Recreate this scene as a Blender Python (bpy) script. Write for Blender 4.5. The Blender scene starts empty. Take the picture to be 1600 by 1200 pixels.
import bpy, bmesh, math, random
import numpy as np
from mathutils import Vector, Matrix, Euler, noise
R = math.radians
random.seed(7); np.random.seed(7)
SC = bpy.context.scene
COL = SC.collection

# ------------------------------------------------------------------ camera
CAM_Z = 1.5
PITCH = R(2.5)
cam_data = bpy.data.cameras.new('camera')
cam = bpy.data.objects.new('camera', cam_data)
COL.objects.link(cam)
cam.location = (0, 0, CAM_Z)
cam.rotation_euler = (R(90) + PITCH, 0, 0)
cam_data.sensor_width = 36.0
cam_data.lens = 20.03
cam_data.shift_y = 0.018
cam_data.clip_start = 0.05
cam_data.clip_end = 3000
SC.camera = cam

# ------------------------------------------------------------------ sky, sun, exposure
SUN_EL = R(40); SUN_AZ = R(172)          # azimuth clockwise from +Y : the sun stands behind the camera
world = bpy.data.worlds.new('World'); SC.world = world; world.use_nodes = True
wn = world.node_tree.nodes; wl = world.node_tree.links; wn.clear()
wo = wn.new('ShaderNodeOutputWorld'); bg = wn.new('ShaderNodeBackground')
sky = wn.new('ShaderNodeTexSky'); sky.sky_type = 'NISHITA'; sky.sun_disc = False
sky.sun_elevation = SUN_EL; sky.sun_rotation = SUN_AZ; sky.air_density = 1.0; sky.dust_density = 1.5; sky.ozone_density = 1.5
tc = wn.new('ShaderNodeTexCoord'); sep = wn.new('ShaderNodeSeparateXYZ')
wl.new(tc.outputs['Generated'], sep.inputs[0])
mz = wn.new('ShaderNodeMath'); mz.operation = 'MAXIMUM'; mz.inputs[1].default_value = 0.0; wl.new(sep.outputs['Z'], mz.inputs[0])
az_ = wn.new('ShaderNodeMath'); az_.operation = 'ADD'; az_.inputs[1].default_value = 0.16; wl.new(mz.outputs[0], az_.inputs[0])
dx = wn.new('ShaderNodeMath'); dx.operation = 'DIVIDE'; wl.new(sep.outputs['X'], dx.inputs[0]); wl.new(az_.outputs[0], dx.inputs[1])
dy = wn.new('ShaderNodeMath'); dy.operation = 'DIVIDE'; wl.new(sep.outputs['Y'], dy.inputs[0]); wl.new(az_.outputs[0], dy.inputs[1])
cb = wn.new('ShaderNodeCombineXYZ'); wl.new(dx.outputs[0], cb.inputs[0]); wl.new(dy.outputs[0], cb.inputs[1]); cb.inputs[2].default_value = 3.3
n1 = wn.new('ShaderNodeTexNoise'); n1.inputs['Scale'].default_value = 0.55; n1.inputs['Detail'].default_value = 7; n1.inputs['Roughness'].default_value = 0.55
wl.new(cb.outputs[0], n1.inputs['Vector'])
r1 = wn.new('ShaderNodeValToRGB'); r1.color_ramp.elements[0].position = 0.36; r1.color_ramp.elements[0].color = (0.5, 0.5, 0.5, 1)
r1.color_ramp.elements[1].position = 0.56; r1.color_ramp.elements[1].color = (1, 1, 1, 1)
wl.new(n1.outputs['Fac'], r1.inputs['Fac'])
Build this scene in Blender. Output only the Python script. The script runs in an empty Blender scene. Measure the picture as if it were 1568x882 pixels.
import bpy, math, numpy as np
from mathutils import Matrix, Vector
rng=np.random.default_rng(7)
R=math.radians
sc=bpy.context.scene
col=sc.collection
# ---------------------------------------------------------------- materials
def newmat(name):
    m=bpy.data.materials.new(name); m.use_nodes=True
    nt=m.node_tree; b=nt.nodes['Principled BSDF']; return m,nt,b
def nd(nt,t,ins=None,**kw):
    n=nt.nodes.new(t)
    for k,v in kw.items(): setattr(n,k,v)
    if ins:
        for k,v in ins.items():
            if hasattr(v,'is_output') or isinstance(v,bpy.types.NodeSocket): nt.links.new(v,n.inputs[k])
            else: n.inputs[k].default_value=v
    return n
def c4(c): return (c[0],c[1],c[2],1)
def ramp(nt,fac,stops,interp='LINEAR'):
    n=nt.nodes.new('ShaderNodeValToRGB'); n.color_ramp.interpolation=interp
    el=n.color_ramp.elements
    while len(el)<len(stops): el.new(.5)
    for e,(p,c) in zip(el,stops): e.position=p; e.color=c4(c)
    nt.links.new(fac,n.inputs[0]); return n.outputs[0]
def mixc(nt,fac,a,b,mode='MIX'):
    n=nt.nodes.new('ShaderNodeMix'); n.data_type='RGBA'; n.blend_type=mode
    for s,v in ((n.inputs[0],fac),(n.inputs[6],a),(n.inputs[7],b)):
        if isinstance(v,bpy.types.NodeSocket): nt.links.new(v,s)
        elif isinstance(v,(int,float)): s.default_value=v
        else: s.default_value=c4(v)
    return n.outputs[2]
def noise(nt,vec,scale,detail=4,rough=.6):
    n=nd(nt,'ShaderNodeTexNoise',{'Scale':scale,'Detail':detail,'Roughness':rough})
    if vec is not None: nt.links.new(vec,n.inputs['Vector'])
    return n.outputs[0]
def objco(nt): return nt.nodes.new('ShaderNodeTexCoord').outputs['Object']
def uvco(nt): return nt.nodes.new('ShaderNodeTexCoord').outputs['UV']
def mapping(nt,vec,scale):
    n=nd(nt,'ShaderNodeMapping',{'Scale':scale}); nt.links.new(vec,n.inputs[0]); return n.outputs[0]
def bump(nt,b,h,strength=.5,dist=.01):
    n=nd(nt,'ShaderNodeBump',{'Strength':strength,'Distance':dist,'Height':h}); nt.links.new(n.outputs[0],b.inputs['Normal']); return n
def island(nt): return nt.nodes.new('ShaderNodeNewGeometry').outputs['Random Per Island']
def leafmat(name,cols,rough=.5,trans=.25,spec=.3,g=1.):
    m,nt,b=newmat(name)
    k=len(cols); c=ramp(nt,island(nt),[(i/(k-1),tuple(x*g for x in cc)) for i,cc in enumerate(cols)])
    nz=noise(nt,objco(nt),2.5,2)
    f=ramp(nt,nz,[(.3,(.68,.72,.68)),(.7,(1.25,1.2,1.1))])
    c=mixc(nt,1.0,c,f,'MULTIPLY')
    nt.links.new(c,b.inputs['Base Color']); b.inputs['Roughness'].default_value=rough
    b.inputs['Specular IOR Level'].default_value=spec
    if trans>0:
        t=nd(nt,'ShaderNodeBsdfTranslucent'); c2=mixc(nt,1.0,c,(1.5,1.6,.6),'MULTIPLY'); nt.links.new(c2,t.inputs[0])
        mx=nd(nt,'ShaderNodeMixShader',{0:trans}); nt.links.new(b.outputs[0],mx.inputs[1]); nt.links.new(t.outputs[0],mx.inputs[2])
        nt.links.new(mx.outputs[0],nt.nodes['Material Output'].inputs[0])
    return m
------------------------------
Take the lines from the start of the records through the line holding "COL = SC.collection", both included, and please print them exactly, with nothing else.

**WRITTEN RESPONSE**
Recreate this scene as a Blender Python (bpy) script. Write for Blender 4.5. The Blender scene starts empty. Take the picture to be 1600 by 1200 pixels.
import bpy, bmesh, math, random
import numpy as np
from mathutils import Vector, Matrix, Euler, noise
R = math.radians
random.seed(7); np.random.seed(7)
SC = bpy.context.scene
COL = SC.collection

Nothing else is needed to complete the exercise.